The First Breath exists to make that early stage clearer. The book is written for people who are considering learning to dive. It does not attempt to replace a training manual and it does not promise transformation or instant confidence. Instead it explains what happens before, during, and after certification and offers a realistic look at the first year of diving. It focuses on how skills and comfort develop over time and where new divers typically encounter friction.

The early months of diving are shaped by decisions that most people do not anticipate when they first sign up for a course. Where to train, how quickly to dive again after certification, whether to purchase equipment or wait, how to find reliable dive partners, and how to maintain momentum when life competes for your time all influence whether someone continues diving or slowly drifts away from the sport. None of these decisions are dramatic on their own, but together they shape how a new diver’s first year unfolds.

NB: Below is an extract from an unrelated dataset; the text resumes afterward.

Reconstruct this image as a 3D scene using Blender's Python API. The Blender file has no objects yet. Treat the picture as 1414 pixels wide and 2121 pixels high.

Submitting the manuscript does not mean the journey is finished. It simply means the project has moved from a document on my computer into the hands of a printer.

For me, the 2026 dive season starts next week. I’m stepping away from content creation and heading to Cozumel with Crystal Blue Diving for a week of warm water diving. It’s a clean reset before the local season begins. Clear water, stable conditions, and straightforward profiles remove a lot of variables and let me focus on fundamentals. No drysuit, no low visibility, no layered logistics. Just diving. It’s a deliberate way to start the year and reestablish rhythm before coming back to Midwest conditions.

When I get back, I will spend the following few weeks reviewing proof copies and finalizing the details required for publication. Once that process is complete the book will become available, and I will share another update at that point.

If you are interested in the project in the meantime, you can read more about the First Breath on it's landing page:

For now the manuscript is in production. In a way it feels similar to the moment a new diver takes their first breath underwater. The beginning of something that will unfold one breath at a time.